Material supplied:
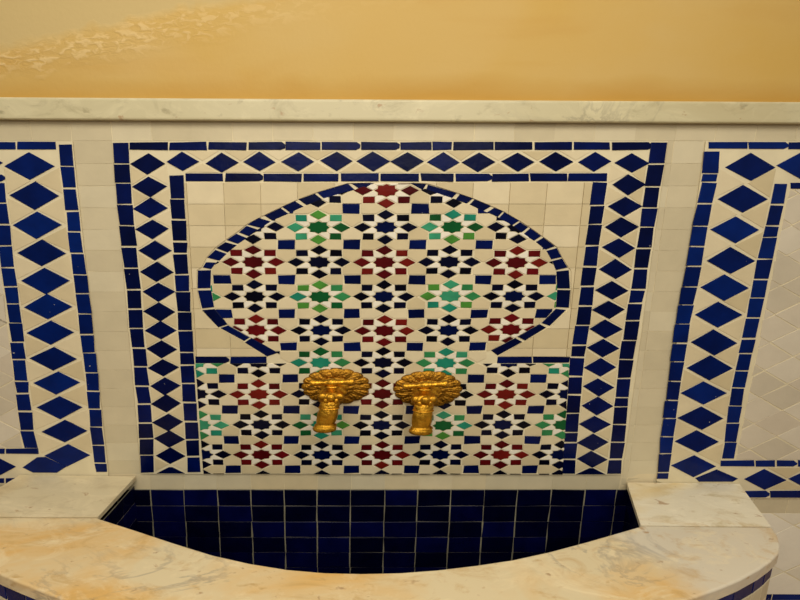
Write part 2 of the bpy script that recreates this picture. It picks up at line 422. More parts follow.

* * *

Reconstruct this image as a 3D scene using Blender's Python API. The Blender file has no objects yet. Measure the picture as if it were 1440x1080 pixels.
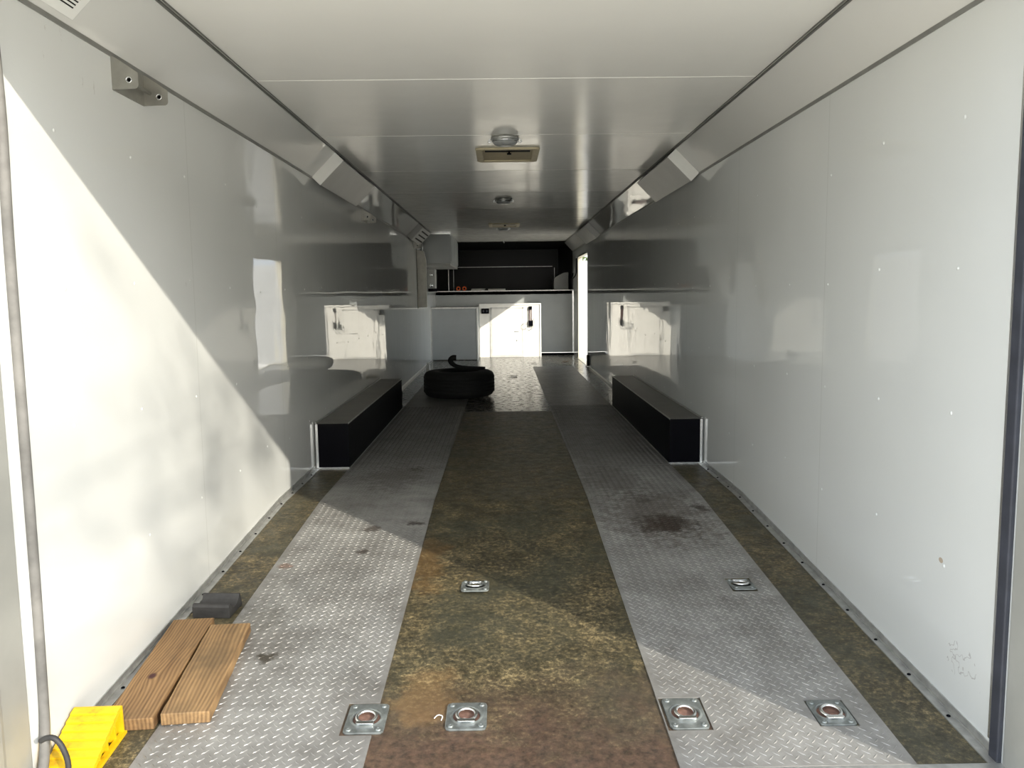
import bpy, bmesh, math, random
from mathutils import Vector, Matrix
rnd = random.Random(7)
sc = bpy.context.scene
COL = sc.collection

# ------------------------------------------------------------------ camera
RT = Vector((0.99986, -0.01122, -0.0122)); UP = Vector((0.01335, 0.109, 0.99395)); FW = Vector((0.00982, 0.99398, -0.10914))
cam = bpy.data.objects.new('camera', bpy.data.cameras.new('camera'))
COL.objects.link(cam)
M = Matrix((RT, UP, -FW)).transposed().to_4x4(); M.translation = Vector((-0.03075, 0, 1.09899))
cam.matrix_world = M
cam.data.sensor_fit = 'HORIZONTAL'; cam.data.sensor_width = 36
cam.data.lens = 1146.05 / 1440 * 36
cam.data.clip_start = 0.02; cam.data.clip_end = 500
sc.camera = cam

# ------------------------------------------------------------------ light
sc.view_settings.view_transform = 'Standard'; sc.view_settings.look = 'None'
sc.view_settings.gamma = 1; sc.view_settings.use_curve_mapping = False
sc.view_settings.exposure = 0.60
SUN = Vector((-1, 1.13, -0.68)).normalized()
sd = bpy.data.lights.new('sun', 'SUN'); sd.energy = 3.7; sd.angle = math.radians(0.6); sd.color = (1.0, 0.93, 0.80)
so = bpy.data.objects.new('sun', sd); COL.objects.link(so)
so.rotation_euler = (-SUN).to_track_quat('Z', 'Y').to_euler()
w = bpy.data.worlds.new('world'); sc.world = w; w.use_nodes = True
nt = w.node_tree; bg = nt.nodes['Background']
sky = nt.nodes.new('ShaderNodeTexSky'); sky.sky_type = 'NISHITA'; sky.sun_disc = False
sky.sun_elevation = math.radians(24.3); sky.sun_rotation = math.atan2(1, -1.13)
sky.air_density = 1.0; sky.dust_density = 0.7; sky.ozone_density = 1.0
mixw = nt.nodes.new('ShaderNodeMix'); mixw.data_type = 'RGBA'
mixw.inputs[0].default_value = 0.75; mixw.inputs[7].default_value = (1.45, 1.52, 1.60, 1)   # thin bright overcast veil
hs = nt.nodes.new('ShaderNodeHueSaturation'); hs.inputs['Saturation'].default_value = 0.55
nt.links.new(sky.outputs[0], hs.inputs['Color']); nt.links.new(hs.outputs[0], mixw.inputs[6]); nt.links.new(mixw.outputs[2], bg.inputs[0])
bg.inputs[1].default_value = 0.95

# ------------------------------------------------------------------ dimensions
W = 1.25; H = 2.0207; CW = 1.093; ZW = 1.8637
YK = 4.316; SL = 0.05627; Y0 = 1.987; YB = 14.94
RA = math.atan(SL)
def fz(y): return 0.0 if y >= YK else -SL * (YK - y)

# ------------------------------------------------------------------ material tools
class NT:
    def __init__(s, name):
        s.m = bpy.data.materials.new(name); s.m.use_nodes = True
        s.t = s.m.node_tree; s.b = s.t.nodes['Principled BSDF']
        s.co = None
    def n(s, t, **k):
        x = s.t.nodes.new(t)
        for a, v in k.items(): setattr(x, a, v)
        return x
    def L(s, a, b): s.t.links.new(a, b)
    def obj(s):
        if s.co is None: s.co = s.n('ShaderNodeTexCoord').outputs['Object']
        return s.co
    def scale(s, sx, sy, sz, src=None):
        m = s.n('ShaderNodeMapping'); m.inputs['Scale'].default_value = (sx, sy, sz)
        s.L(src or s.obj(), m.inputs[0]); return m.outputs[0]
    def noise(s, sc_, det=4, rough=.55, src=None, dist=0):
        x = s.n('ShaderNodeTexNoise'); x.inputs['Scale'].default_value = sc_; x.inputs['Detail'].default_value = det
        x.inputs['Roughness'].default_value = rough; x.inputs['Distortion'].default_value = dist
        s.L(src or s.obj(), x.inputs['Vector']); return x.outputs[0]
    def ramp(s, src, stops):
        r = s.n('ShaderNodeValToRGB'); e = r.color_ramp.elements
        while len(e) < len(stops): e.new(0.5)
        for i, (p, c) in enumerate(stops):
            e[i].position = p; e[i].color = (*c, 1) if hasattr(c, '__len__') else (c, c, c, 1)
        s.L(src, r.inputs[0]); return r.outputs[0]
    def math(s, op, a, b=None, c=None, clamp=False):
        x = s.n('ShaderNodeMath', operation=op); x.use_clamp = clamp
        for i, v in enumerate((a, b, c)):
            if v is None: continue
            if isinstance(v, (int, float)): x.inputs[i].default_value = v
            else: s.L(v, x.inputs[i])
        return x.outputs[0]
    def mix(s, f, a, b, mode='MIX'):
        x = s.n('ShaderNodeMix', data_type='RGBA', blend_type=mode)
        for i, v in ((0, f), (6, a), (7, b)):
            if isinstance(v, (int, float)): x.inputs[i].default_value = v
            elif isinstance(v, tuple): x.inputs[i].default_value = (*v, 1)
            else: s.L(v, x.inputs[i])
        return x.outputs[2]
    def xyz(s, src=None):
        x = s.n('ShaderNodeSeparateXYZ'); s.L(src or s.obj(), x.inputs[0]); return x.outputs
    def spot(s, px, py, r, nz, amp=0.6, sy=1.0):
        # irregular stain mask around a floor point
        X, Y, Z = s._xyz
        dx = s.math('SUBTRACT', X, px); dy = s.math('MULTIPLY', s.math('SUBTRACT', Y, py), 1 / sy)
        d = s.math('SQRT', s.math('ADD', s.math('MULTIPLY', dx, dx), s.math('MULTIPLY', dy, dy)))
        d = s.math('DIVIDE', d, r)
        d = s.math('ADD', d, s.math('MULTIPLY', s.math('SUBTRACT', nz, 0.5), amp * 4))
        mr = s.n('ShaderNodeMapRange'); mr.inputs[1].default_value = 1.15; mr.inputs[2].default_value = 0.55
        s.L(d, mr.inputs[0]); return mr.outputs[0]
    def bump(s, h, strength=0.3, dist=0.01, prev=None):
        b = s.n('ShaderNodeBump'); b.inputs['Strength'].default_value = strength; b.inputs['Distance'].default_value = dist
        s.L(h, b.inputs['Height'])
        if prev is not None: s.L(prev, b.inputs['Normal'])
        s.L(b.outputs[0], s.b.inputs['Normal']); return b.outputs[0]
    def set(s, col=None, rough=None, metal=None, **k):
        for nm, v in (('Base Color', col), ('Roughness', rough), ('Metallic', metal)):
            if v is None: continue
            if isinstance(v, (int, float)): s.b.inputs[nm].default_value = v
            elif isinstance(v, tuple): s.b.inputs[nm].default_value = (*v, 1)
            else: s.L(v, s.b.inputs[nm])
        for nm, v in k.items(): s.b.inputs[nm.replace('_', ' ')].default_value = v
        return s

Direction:
Reproduce nothing but the lines from the one with "Reconstruct this image" to the one with "COL = sc.collection", both lines included, and keep every picture out of the copy.

Written solution:
Reconstruct this image as a 3D scene using Blender's Python API. The Blender file has no objects yet. Measure the picture as if it were 1440x1080 pixels.
import bpy, bmesh, math, random
from mathutils import Vector, Matrix
rnd = random.Random(7)
sc = bpy.context.scene
COL = sc.collection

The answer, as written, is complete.